Ceux qui triment

#lemotdujour

Trimer (fam.), verbe du 1er groupe. Synonyme de travailler dur, travailler sans relâche, « sans goût », sans parfois que cela ne soit suffisant pour joindre les deux bouts et finir son mois.

Il y a en France (et ailleurs) ceux qui triment et ceux qui travaillent.

Les premiers tirent la langue. Ils sont reconnaissables à leur gilet jaune, leur visage aux traits tirés, leur regard hagard et résigné, leur sourire qui ne s’éclaire que lorsqu’ils rentrent le soir, au bercail ou lorsqu’ils retrouvent leurs potes du samedi soir, autour d’une bière ou sur un rond-point. Ils essaient alors d’oublier, de se laver de la fatigue, des vexations, de l’ennui. Ils boivent, ils dansent, ils gueulent jusqu’à s’étourdir. Et puis, ils repartent le lundi matin, les épaules basses ; ils s’éteignent, en pensant déjà au samedi suivant.

Les gens qui triment sont nombreux.

A ceux qui triment, on propose aujourd’hui une solution miracle pour sortir de leur merde quotidienne : le slashing, c’est à dire l’accumulation de plusieurs jobs. Jusqu’à présent, on pensait que ce phénomène était limité aux pays très pauvres et à ceux où le salaire minimal est faible voire inexistant. Mais voici que l’idée arrive en force chez nous. Sur internet, « le « slashing », auparavant subi, est de plus en plus perçu comme un moyen de s’épanouir en tant qu’individu au cours d’une carrière ». On lit toujours sur internet que cette pratique est plébiscitée par les plus jeunes, dont on loue la flexibilité « naturelle ».

Il y a quelques années, j’étais allée passer un week end à Londres. J’étais hébergée chez une amie française, installée depuis un an dans cette ville. Elle m’expliqua que certains de ses collègues vivaient à près de deux heures de leur lieu de travail. Chaque jour, ils montaient en train à Londres.
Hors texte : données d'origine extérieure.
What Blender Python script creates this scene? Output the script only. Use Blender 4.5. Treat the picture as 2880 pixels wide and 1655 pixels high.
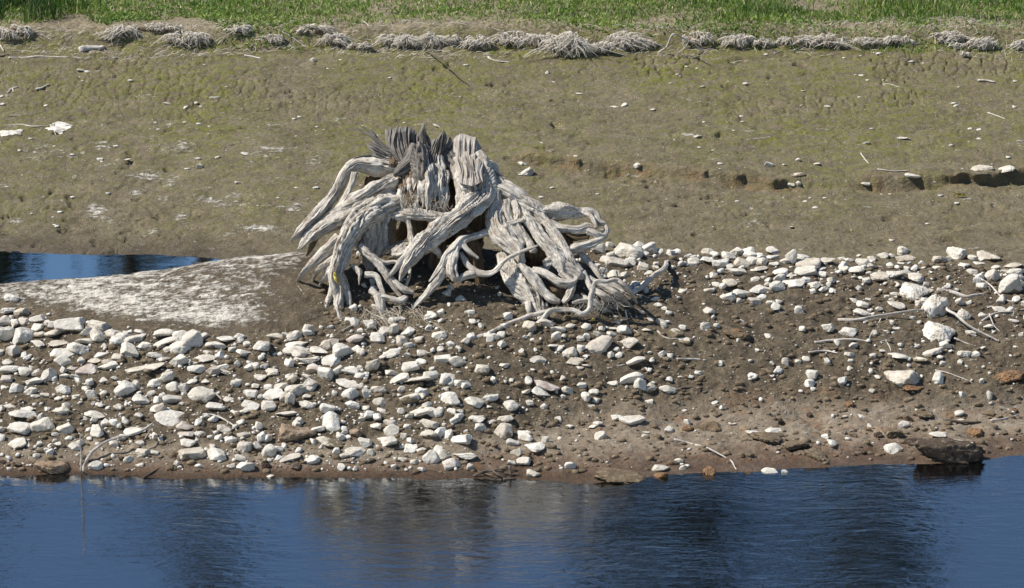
import bpy, math, random
import numpy as np
from mathutils import Vector, Euler, Matrix

# ------------------------------------------------------------------ camera, sky, sun, exposure
sc = bpy.context.scene
for o in list(bpy.data.objects):
    bpy.data.objects.remove(o)
PITCH = math.radians(16.0)
CAM = np.array([0.0, -24.0, 7.5])
FPX = 9040.0                       # focal length in photo pixels (photo 2880 x 1655)
cam_d = bpy.data.cameras.new('camera')
cam = bpy.data.objects.new('camera', cam_d)
sc.collection.objects.link(cam)
cam.location = CAM
cam.rotation_euler = (math.pi / 2 - PITCH, 0, 0)
cam_d.sensor_width = 36.0
cam_d.lens = 36.0 * FPX / 2880.0
cam_d.clip_start = 0.5
cam_d.clip_end = 2000.0
sc.camera = cam

SUN = Vector((-0.66, -0.05, 0.75)).normalized()      # towards the sun: high, from the left
elev = math.asin(SUN.z)
azim = math.atan2(SUN.x, SUN.y)
world = bpy.data.worlds.new('World')
sc.world = world
world.use_nodes = True
wn = world.node_tree
wn.nodes.clear()
sky = wn.nodes.new('ShaderNodeTexSky')
sky.sky_type = 'NISHITA'
sky.sun_disc = False
sky.sun_elevation = elev
sky.sun_rotation = azim
sky.air_density = 1.0
sky.dust_density = 0.0
sky.ozone_density = 4.0
bg = wn.nodes.new('ShaderNodeBackground')
bg.inputs['Strength'].default_value = 0.09
wo = wn.nodes.new('ShaderNodeOutputWorld')
wn.links.new(sky.outputs[0], bg.inputs['Color'])
wn.links.new(bg.outputs[0], wo.inputs['Surface'])

sl = bpy.data.lights.new('sun', 'SUN')
sl.energy = 5.0
sl.angle = math.radians(0.5)
sl.color = (1.0, 0.96, 0.89)
sun = bpy.data.objects.new('sun', sl)
sc.collection.objects.link(sun)
sun.location = (-20, -5, 30)
sun.rotation_euler = SUN.to_track_quat('Z', 'Y').to_euler()

sc.view_settings.view_transform = 'Standard'
sc.view_settings.look = 'None'
sc.view_settings.exposure = 0.42
sc.view_settings.gamma = 1.0
sc.view_settings.use_curve_mapping = False
sc.render.engine = 'CYCLES'
sc.cycles.max_bounces = 6
sc.cycles.transparent_max_bounces = 12

# ------------------------------------------------------------------ helpers
RNG = np.random.default_rng(11)
random.seed(5)
COL = sc.collection
S16, C16 = math.sin(PITCH), math.cos(PITCH)


def ray(u, v):
    a = (u - 1440.0) / FPX
    b = (v - 827.5) / FPX
    return np.array([a, C16 - b * S16, -S16 - b * C16])


def at_y(u, v, y):
    d = ray(u, v)
    return CAM + d * ((y - CAM[1]) / d[1])


def at_z(u, v, z):
    d = ray(u, v)
    return CAM + d * ((z - CAM[2]) / d[2])


def project(x, y, z):
    dx, dy, dz = x - CAM[0], y - CAM[1], z - CAM[2]
    w = dy * C16 - dz * S16
    return 1440 + FPX * dx / w, 827.5 - FPX * (dy * S16 + dz * C16) / w


def _h(ix, iy, iz, seed):
    with np.errstate(over='ignore'):
        n = (ix.astype(np.uint32) * np.uint32(374761393) + iy.astype(np.uint32) * np.uint32(668265263)
             + iz.astype(np.uint32) * np.uint32(2147483647 - 1274126177) + np.uint32((seed * 974634211) & 0xffffffff))
        n = (n ^ (n >> np.uint32(13))) * np.uint32(1274126177)
        n = (n ^ (n >> np.uint32(15))) * np.uint32(2246822519)
        n = n ^ (n >> np.uint32(13))
    return n.astype(np.float64) / 2147483647.5 - 1.0


def noise2(x, y, seed=0):
    x = np.asarray(x, float); y = np.asarray(y, float)
    xi = np.floor(x).astype(np.int64); yi = np.floor(y).astype(np.int64)
    fx = x - xi; fy = y - yi
    fx = fx * fx * (3 - 2 * fx); fy = fy * fy * (3 - 2 * fy)
    z = np.zeros_like(xi)
    a = _h(xi, yi, z, seed); b = _h(xi + 1, yi, z, seed)
    c = _h(xi, yi + 1, z, seed); d = _h(xi + 1, yi + 1, z, seed)
    return (a + (b - a) * fx) * (1 - fy) + (c + (d - c) * fx) * fy


def fbm2(x, y, seed=0, oct=4, gain=0.5):
    s = 0; a = 1.0; t = 0
    for i in range(oct):
        s = s + a * noise2(x * 2 ** i + 17.3 * i, y * 2 ** i - 9.1 * i, seed + i)
        t += a; a *= gain
    return s / t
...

Mais leur journée ne finissait pas à 18h. Les salariés londoniens sont en effet des chats : ils cumulent les vies et les emplois. Sitôt leur première journée de travail achevée, ils enchaînaient sur la seconde. L’un de ses collègues rentrait vers minuit chez lui ; commençait alors sa troisième vie, dans laquelle il s’occupait de repeindre son plafond entre minuit et deux heures du matin. Je regrette de ne pas avoir rencontré cet homme « épanoui ».

J’avais trouvé ces histoires déprimantes et comme d’habitude, j’avais chanté Cocorico :« aux Français, on ne la fait pas ! Ils se battront ! Ils descendront dans la rue pour faire ce qu’ils savent le mieux faire : gueuler, pour que ça n’arrive pas chez eux »…. Mais ça vient. Tout doucement, ça vient ici aussi. Ça approche. Les cabinets de conseil affûtent leurs armes et leurs discours, leurs études « scientifiques » qui encensent un slashing tout bénef pour le salarié qui y trouverait-là l’occasion de « casser une routine, de naviguer dans des mondes différents »… Ces sondages biaisés, ces études pilotées par ceux-là même qui ont intérêt à créer et accompagner le changement viennent ensuite alimenter les reportages sociétaux de nos magazines préférés.

C’est ainsi que nous finirons convaincus que le slashing, cet énième habillage sexy de la précarité, est l’avenir du travail – de notre travail et celui de nos enfants, les gentils millenials– et que rien ne peut s’opposer à cette nuit…

(petite parenthèse pour répondre à ceux qui m’ont écrit pour avoir une explication sur le lien entre la photo d’illustration et le sujet de cet article dans lequel je ne fais l’éloge d’aucune marque de déodorant. Je suis inquiète, cher ami lecteur, de constater ton manque d’attention… As-tu conscience de la hauteur de cette vague nommée slashing qui menace de déferler sur nous ? …. Tu n’as toujours pas compris ?! Purée, ça va être chaud…).